La convicción empresarial que alimenta la ilusión del individualismo propietario, la apología de la especulación y la explotación, arrasa con la inconsistencia de los balbuceos liberales o populistas (esto últimos considerados, claro está, en términos absolutamente distintos a los de los libertarios, cuyos paradigmas no están en condiciones de diferenciar lo populista de lo popular). Los libertarios rompen, pues, con las propuestas inmediatistas. Rompen con el discurso promedio.
Porque los libertarios (y otros grupos fascistizantes) no convocan a una felicidad de opereta, convocan a matar o morir en el mercado. Y cada vez importa menos que la contienda sea terriblemente desigual (algo que ya se sabe de memoria). Esa certeza ya no le resta credibilidad a un llamamiento que igual puede resultar tentador para quienes se aferran con uñas y dientes a un pequeño “privilegio” (por ejemplo: ser hombre, más o menos blanco, relativamente instruido, de clase media baja) y quieren hacerlo cotizar frente a quienes no lo tienen. Los libertarios no solo interpelan a yuppies, ceos o empresarios sino también a quienes pretenden erigir una aristocracia a partir de una ventaja miserable y a los que, desprovistos de cualquier ventaja, están hastiados de las agonías diferidas. Se trata de un llamamiento que, en un sentido más general, viene siendo atractivo para alguien que está cansado de soportar este mundo pero está absolutamente descreído de la posibilidad de otro.
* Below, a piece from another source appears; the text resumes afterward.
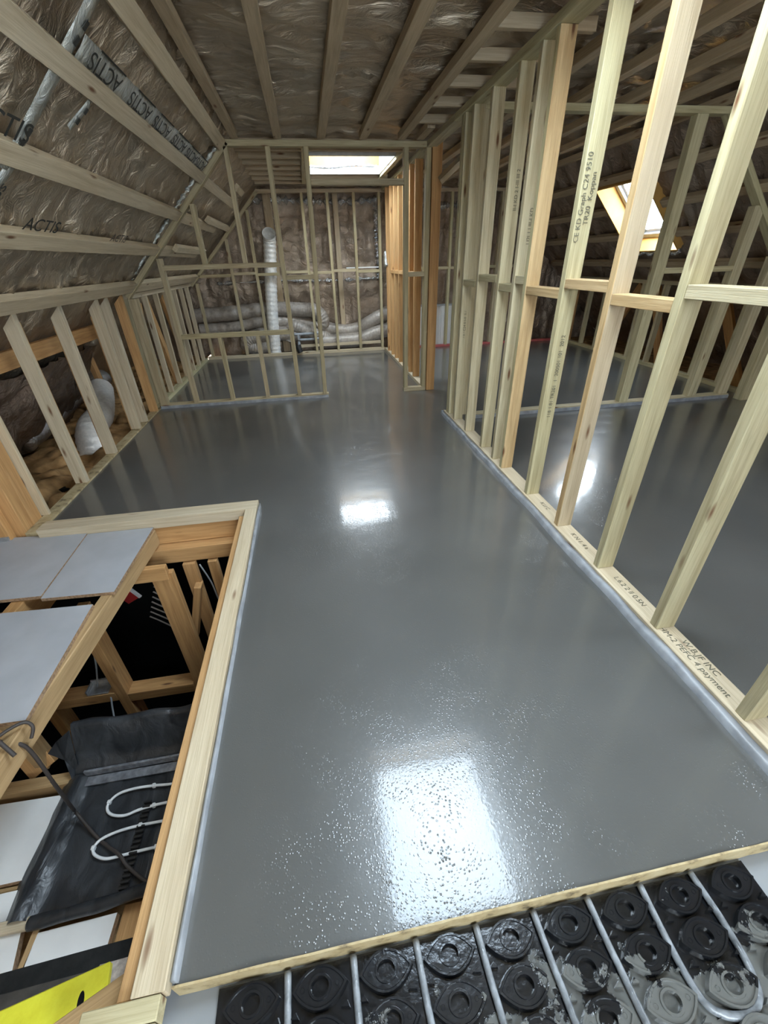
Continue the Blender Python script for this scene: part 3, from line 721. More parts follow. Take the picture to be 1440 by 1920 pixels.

Este tipo de convocatoria es la que les permite a los libertarios captar la energía molecular del deseo de una parte de la sociedad argentina.
El mundo libertario no tiene, por ahora, un mundo emancipador/revolucionario con el que confrontar, por lo menos no uno coherente y masivamente identificado y vivenciado. En los últimos años, el radicalismo político pasó a ser un atributo de la derecha. La izquierda parece dormida, conservada como feto en frasco de formol, incapaz de producir coyunturas y de plantear alguna iniciativa en el terreno de las luchas (que siguen siendo fragmentadas y discontinuas). Lo que demuestra que las contradicciones, por sí mismas, no producen alternativas ni conciencia antagonista.
Los libertarios dicen que vienen a acabar con la vida repleta de frustraciones de las clases medias (especialmente en sus estratos más castigados y empobrecidos). Dicen que vienen a barrer con la angustia que genera la fealdad del mundo. Y aseguran tener la clave para embellecerlo. Consideran que la sociedad capitalista es un paraíso que, en la Argentina, padece un régimen de ocupación. Y proponen liberarlo. Si bien su discurso se centra en la lucha contra la “ocupación” del Estado como principal instancia reguladora, su verdadero enemigo es el trabajo: las posiciones que el trabajo todavía conserva y el poco Estado que aún lo ampara legal y políticamente. Porque, no lo olvidemos, los libertarios sostienen que esas posiciones del trabajo y del Estado (absolutamente defensivas) expresan diversos grados de “explotación” del trabajo (y el Estado) sobre el capital. Los libertarios son una especie de policía de los valores de cambio, una policía cebada y lanzada a perseguir a los valores de uso.
Podría decirse que los libertarios actuales constituyen, en buena medida, una “subcultura” con una buena estrategia publicitaria. Su función es más ideológica que política. Atentos a los códigos de época que celebran la rareza inofensiva (estilo freak), han construido un lenguaje y un formato relativamente masivos basados en una receta tan sencilla como eficaz: 1) La economía del pensamiento y la renuncia explícita a cualquier mirada profunda, crítica y sensible de la realidad. Todo rigor conceptual se considera artificiosidad. Todo sentimiento humano se considera pusilanimidad. No se trata de entender, sino de creer en las recetas de los “ganadores”. 2) Una apelación permanente a la retórica burguesa de la heroicidad y al prototipo del héroe burgués defensor de los y las contribuyentes. Pero, este caso, se trata de héroes poco esbeltos y sin mandíbulas volitivas: “héroes raros”. Esta apelación se expresa en el recurso a figuras políticamente incorrectas, freakys despeinados, eruditos apasionados y viscerales, invariablemente patéticos, que se plantan frente a las cámaras como posesos y claman venganza. 3) Un corrimiento deliberado y diáfano hacia uno de los polos (en este caso el más reaccionario) del escenario político; esto es: la abierta identificación con la derecha y la ultra derecha y la consiguiente ruptura con la moderación Zen, el juste-milieu y todas las inconsistencias típicas del liberalismo democrático.
Lanús Oeste, 9 de junio 2021
* Miguel Mazzeo es Profesor de Historia y Doctor en Ciencias Sociales. Docente de la Universidad de Buenos Aires (UBA) y en la Universidad de Lanús (UNLa). Investigador del Instituto de Estudios de America Latina y el Caribe (IEALC-Facultad de Ciencias Sociales-UBA). Escritor, autor de varios libros publicados en Argentina, Venezuela, Chile y Perú.